*EXERCISE DETAILS*. Up to and including the line that contains "from mathutils import Vector, Matrix", write out each line of the material from its first line, exactly.

*DATASET EXTRACT*.
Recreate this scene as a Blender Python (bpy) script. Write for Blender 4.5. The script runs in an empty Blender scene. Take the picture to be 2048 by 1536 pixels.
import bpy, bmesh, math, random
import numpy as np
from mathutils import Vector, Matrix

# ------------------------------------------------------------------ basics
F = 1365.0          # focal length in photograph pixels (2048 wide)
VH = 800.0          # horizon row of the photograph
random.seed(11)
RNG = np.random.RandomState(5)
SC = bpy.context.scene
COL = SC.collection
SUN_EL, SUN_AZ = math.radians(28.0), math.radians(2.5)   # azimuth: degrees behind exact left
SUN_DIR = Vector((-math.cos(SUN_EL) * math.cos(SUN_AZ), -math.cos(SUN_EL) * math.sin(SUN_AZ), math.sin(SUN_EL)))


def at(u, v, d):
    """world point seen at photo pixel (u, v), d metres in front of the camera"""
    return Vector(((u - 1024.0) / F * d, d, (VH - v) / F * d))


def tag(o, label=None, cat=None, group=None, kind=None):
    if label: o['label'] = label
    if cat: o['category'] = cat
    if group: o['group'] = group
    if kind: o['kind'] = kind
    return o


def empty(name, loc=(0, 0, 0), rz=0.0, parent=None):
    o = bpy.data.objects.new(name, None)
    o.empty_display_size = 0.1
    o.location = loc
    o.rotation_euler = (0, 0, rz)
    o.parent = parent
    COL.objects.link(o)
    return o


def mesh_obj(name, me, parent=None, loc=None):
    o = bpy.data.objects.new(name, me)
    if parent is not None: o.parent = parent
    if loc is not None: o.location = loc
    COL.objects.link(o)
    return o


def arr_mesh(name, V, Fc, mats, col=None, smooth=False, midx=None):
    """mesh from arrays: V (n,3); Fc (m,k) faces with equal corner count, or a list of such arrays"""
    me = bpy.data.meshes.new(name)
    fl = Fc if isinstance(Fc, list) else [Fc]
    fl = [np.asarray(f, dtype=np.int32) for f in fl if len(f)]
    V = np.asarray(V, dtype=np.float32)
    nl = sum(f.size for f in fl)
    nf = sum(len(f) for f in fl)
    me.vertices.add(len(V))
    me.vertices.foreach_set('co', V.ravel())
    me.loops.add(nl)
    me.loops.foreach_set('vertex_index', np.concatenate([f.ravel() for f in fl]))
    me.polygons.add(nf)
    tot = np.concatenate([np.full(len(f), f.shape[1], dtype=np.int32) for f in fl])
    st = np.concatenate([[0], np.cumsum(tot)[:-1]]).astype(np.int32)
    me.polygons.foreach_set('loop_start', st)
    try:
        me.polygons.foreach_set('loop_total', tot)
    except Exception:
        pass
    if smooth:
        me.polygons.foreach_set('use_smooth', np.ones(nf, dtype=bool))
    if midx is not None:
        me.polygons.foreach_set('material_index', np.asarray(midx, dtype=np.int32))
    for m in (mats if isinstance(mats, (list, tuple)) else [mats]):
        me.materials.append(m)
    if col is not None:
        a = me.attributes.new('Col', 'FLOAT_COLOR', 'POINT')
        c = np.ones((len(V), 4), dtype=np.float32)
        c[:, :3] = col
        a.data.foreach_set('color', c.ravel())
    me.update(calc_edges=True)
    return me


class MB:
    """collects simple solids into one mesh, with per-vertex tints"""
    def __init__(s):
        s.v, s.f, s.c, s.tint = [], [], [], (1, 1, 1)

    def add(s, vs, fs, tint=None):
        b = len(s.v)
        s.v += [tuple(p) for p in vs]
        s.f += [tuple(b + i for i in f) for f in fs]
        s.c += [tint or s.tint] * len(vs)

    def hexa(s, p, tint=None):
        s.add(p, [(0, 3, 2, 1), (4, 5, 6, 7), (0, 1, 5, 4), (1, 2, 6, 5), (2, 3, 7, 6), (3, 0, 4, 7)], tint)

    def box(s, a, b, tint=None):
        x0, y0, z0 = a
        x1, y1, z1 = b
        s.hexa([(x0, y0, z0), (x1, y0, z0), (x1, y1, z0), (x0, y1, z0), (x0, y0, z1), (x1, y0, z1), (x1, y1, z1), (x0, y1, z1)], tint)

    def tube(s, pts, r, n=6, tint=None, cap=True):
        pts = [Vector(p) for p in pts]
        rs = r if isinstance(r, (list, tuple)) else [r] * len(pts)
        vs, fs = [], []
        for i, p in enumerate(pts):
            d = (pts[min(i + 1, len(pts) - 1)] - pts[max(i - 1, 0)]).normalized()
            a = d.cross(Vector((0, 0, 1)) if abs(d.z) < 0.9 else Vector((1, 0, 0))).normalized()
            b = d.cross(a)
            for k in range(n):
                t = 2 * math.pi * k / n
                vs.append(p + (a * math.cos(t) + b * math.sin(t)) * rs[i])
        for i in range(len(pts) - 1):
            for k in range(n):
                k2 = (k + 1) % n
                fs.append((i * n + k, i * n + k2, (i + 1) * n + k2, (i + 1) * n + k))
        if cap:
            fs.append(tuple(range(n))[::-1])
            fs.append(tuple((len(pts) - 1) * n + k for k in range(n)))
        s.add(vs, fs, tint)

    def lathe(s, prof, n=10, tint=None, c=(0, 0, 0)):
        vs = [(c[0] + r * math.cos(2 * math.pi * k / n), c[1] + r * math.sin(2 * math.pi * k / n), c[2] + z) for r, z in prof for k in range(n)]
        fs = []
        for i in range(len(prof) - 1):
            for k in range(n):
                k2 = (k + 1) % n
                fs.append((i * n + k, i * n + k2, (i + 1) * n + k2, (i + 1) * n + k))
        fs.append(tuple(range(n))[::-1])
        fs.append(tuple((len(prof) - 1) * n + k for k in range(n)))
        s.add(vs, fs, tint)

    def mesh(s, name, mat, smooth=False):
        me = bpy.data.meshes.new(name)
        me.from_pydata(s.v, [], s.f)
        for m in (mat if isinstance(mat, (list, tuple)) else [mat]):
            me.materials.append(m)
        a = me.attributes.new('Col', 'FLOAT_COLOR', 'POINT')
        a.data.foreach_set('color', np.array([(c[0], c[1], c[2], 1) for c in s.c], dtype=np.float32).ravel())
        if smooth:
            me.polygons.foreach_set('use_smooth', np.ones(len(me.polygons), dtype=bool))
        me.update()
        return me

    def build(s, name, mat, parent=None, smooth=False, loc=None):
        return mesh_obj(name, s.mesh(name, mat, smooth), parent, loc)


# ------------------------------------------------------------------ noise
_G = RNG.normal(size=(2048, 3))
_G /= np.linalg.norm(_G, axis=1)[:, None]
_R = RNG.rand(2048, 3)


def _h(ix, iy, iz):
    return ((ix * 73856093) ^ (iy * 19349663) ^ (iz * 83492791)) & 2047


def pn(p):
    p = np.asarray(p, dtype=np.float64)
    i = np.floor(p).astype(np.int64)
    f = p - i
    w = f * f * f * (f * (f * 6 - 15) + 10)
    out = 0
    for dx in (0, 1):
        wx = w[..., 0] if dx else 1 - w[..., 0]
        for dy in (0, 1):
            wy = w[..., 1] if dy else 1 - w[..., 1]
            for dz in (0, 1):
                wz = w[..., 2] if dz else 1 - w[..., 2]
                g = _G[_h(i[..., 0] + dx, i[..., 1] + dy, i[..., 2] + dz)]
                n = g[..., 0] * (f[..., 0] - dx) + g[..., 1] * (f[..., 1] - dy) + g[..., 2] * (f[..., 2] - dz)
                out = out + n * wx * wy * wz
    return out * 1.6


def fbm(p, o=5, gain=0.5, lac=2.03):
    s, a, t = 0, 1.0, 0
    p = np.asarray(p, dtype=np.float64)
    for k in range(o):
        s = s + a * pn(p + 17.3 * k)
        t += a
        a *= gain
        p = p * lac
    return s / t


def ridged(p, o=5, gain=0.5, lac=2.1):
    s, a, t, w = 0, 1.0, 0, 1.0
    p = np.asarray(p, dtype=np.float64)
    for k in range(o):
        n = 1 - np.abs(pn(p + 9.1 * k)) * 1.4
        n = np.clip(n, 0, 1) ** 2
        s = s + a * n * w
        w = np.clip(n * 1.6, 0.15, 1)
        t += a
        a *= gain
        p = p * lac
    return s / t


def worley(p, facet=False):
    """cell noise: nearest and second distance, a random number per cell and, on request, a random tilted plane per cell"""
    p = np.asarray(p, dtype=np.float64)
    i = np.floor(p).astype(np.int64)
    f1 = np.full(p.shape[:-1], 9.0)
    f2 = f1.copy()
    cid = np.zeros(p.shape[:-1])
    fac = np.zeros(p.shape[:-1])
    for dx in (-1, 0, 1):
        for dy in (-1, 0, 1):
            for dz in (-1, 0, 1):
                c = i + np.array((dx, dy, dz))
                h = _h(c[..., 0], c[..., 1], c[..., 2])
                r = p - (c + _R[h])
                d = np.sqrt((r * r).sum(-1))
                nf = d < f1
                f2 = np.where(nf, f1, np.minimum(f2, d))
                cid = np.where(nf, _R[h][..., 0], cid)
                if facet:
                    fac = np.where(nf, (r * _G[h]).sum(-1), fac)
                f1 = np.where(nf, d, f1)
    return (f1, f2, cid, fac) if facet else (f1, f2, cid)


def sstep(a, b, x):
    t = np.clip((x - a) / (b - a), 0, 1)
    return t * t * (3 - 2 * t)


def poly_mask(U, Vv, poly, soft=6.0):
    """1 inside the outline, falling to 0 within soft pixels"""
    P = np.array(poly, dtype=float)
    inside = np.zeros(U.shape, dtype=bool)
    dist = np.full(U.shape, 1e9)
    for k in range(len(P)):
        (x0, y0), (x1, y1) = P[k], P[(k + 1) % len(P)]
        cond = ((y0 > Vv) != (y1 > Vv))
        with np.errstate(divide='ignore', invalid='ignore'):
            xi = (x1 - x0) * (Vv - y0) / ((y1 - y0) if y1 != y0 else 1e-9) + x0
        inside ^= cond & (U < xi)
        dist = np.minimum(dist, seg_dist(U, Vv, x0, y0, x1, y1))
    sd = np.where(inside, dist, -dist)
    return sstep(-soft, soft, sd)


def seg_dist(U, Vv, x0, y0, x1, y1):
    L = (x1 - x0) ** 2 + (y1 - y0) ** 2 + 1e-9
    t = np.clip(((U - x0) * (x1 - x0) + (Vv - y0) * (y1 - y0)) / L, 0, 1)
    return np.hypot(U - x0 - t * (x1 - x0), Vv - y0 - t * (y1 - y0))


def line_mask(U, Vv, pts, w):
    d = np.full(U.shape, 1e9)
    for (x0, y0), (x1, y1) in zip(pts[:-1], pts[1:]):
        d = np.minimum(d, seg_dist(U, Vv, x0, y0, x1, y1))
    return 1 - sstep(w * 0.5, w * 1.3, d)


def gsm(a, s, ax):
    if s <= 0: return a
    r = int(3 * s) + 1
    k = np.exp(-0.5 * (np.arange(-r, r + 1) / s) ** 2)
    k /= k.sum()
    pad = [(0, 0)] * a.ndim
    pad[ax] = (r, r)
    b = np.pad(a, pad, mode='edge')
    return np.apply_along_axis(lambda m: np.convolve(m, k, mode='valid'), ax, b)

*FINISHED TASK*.
Recreate this scene as a Blender Python (bpy) script. Write for Blender 4.5. The script runs in an empty Blender scene. Take the picture to be 2048 by 1536 pixels.
import bpy, bmesh, math, random
import numpy as np
from mathutils import Vector, Matrix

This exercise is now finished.